Outro ponto positivo - loucamente positivo - é a questão dos planos sequenciais. Percebi logo nos primeiros minutos que as cenas tinham pouquíssimos cortes, e só quando era muito necessário, ou muito poético. Isso é um puta trabalho para a edição, direção, técnica e atuação. Tudo tem que estar em muita sincronia, e você sente isso na equipe que aparece na tela. O sincronismo é irreal de tão bom. É uma câmera pulsante, que acompanha a loucura dos bastidores e te faz respirar junto a ela. Não é oculta, sabe? Ela é presente e chega a ser o próprio personagem em alguns momentos. Ela dança entre ser um novo alguém no filme, ou entrar no lugar de outrem, como fez no lugar de Norton em uma pequena passagem e de Keaton, na melhor cena da Emma Stone. Então não dá para ignorar o homem que fica literalmente por trás das câmeras desse filme, e nos dá uma genial fotografia de quebra. Acreditem, se já é difícil gravar um filme em pequenos cortes de segundos, me diga como seria uma cena de dez minutos sem corte algum? E isso não falo de um personagem parado, porque não existe calma em momento nenhum desse filme. Falo de sobe, desce, rua, telhado, corredores, e tudo o que gira ao redor daquilo. Puta que pariu, é perfeito!

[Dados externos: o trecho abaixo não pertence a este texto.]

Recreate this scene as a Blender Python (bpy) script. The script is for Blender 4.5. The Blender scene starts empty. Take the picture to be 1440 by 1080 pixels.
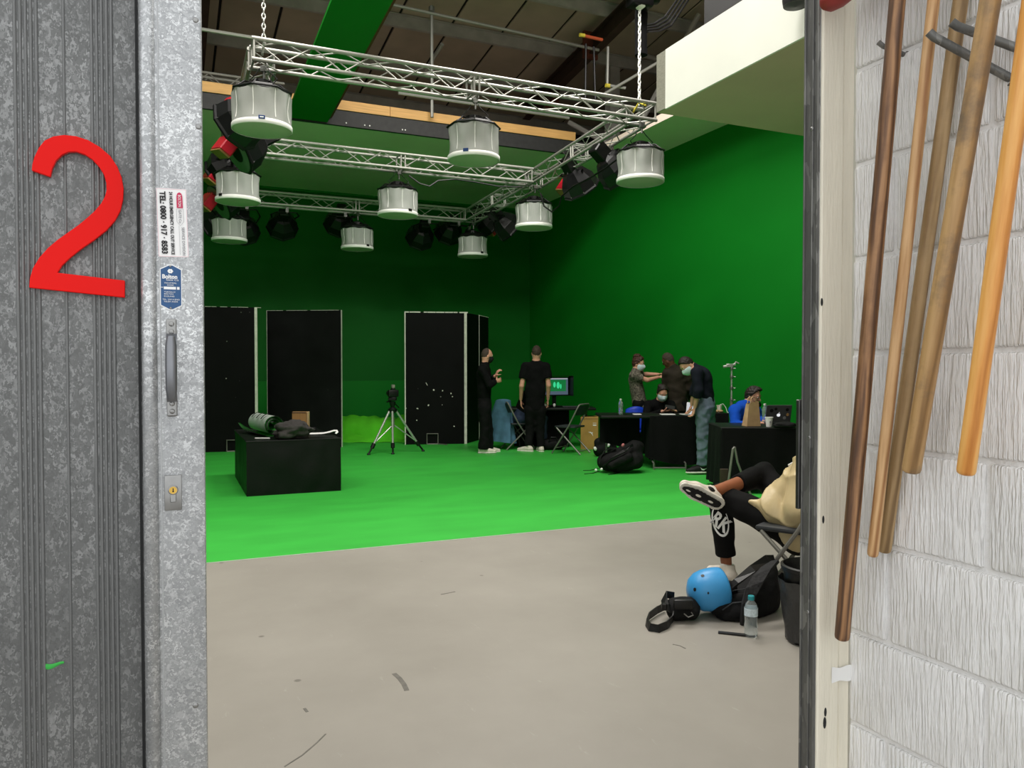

Birdman está concorrendo nas seguintes categorias: FILME, DIRETOR, ATOR, ATOR COADJUVANTE, ATRIZ COADJUVANTE, ROTEIRO ORIGINAL, FOTOGRAFIA, EDIÇÃO DE SOM E MIXAGEM DE SOM. Eu voto nele para filme pela originalidade, mesmo com tantos outros de peso. Se a academia der o prêmio de melhor filme para ele, talvez dê o de direção para o de Boyhood, fugindo do padrão Filme/Direção. Keaton está concorrendo com uma atuação entre drama e comédia, o que é diferente de todos os outros que vi. Vamos ver como a academia vai premiar isso. Eu boto minhas fichas em Norton para coadjuvante, Ele tá muito bom nesse papel, mesmo que o outro forte para mim seja o Jk Simons, de Whiplash. Não acredito que Emma Stone leve como coadjuvante por conta das outras, mas no cinema tudo é possível. Roteiro se não derem a ele vou dizer que foi marmota. Não tem melhor no original. Também daria fotografia pelos planos sequenciais, é um trabalho de cão fotografar cenas desse tipo, ainda que tenhamos Budapeste e Sr, Turner brigando feio na parada. Edição de som eu acredito mais em Sniper, por ser filme de guerra. E Mixagem eu votaria em Whiplash, por ser de música e praticamente não ter chances com quase nada.
Todos sabem o quanto esse ano o meu coração é de O Jogo da Imitação, mas minha cabeça é altamente de Birdman. É um filme sensível, cabeça, com um puta significado nas cenas que parecem não ter significado algum e altas chances de ser o grande vencedor da noite do Oscar. Estou muito orgulhosa desse filme ter sido indicado na categoria principal, e na real? Torcendo por ele. Se não for O Jogo, e tenho certeza de que não será, então que seja Birdman pela originalidade e coragem num projeto tão audacioso.